[BEGIN]

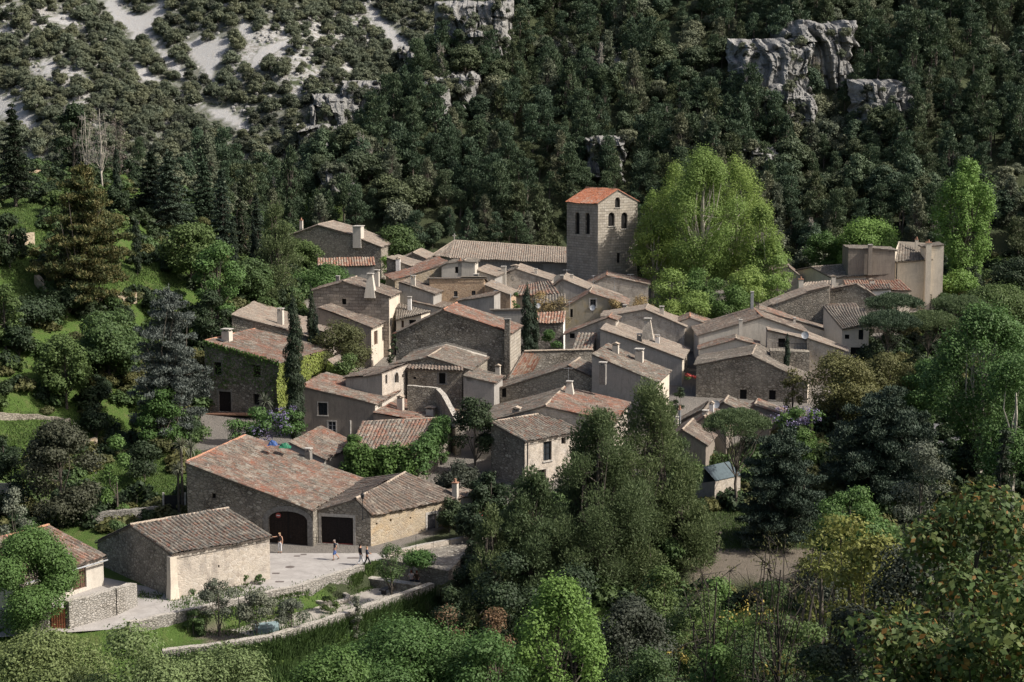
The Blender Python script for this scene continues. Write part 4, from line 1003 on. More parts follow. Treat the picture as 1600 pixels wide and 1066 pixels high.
t.color(c); t.bump(t.math('ADD', n2, n3), .8, .25)
gme = npmesh('hillside', verts, F4, t.m, smooth=True)
z1 = np.zeros((ny, nx, 4), np.float32); z1[..., 3] = 1
z1[..., 0] = ((X < -28) & (Yg < 300)) | ((Yg < 122)) | ((X > 45) & (Yg < 260))
z1[..., 1] = mask_s
rk = np.sin(X*.16+1)*np.sin(Yg*.13)+.6*np.sin(X*.37+Yg*.21)
mr = np.zeros_like(mask_s)
for s in ROCKY: mr |= _inside(PX, PY, s)
z1[..., 2] = ((mr & (rk > -.45)) | ((rk > 1.2))) & (Yg > 315) & (X < 30) & ~mask_s
z1[..., 2] = np.maximum(z1[..., 2], .38*((Yg > 322) & farL & ~mask_s))
zz = np.zeros((ny, nx, 4), np.float32); zz[..., 3] = 1
zz[..., 0] = _inside(PX, PY, VIL0) & (Yg < 240) & (Yg > 128)
zz[..., 1] = _inside(PX, PY, [(1070, 858), (1290, 855), (1260, 915), (1080, 912)]) | _inside(PX, PY, [(290, 985), (340, 975), (400, 1000), (330, 1010)])
zz[..., 1] = np.maximum(zz[..., 1], _inside(PX, PY, [(-60, 245), (60, 245), (92, 285), (80, 312), (-60, 306)]) & (Yg < 260))
zz[..., 2] = 0
for nm, arr in (('zone', z1), ('zone2', zz)):
    a = gme.color_attributes.new(nm, 'FLOAT_COLOR', 'POINT'); a.data.foreach_set('color', arr.reshape(-1, 4).ravel())
tag(link('ground', gme), kind='structure')
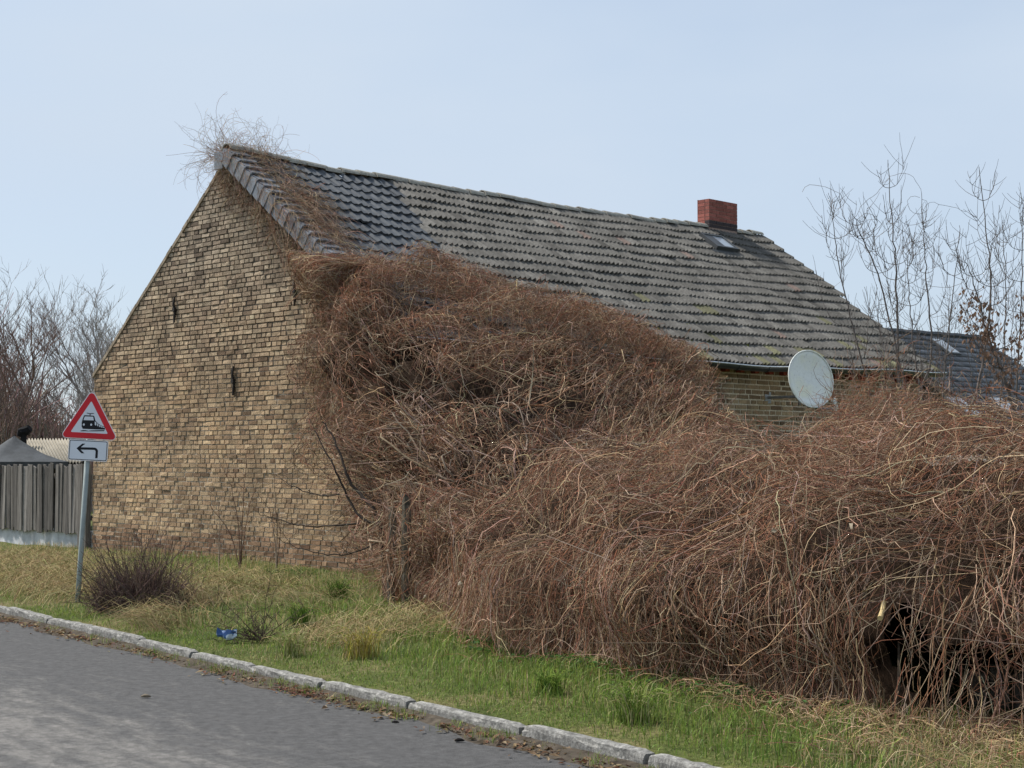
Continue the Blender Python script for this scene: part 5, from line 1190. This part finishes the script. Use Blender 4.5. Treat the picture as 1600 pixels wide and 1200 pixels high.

[END]

> **TASK REQUIREMENTS**
Print every record above exactly as written, leaving out the pictures.

> **RESULT OF THIS EXERCISE**
The Blender Python script for this scene continues. Write part 4, from line 1003 on. More parts follow. Treat the picture as 1600 pixels wide and 1066 pixels high.
t.color(c); t.bump(t.math('ADD', n2, n3), .8, .25)
gme = npmesh('hillside', verts, F4, t.m, smooth=True)
z1 = np.zeros((ny, nx, 4), np.float32); z1[..., 3] = 1
z1[..., 0] = ((X < -28) & (Yg < 300)) | ((Yg < 122)) | ((X > 45) & (Yg < 260))
z1[..., 1] = mask_s
rk = np.sin(X*.16+1)*np.sin(Yg*.13)+.6*np.sin(X*.37+Yg*.21)
mr = np.zeros_like(mask_s)
for s in ROCKY: mr |= _inside(PX, PY, s)
z1[..., 2] = ((mr & (rk > -.45)) | ((rk > 1.2))) & (Yg > 315) & (X < 30) & ~mask_s
z1[..., 2] = np.maximum(z1[..., 2], .38*((Yg > 322) & farL & ~mask_s))
zz = np.zeros((ny, nx, 4), np.float32); zz[..., 3] = 1
zz[..., 0] = _inside(PX, PY, VIL0) & (Yg < 240) & (Yg > 128)
zz[..., 1] = _inside(PX, PY, [(1070, 858), (1290, 855), (1260, 915), (1080, 912)]) | _inside(PX, PY, [(290, 985), (340, 975), (400, 1000), (330, 1010)])
zz[..., 1] = np.maximum(zz[..., 1], _inside(PX, PY, [(-60, 245), (60, 245), (92, 285), (80, 312), (-60, 306)]) & (Yg < 260))
zz[..., 2] = 0
for nm, arr in (('zone', z1), ('zone2', zz)):
    a = gme.color_attributes.new(nm, 'FLOAT_COLOR', 'POINT'); a.data.foreach_set('color', arr.reshape(-1, 4).ravel())
tag(link('ground', gme), kind='structure')
Continue the Blender Python script for this scene: part 5, from line 1190. This part finishes the script. Use Blender 4.5. Treat the picture as 1600 pixels wide and 1200 pixels high.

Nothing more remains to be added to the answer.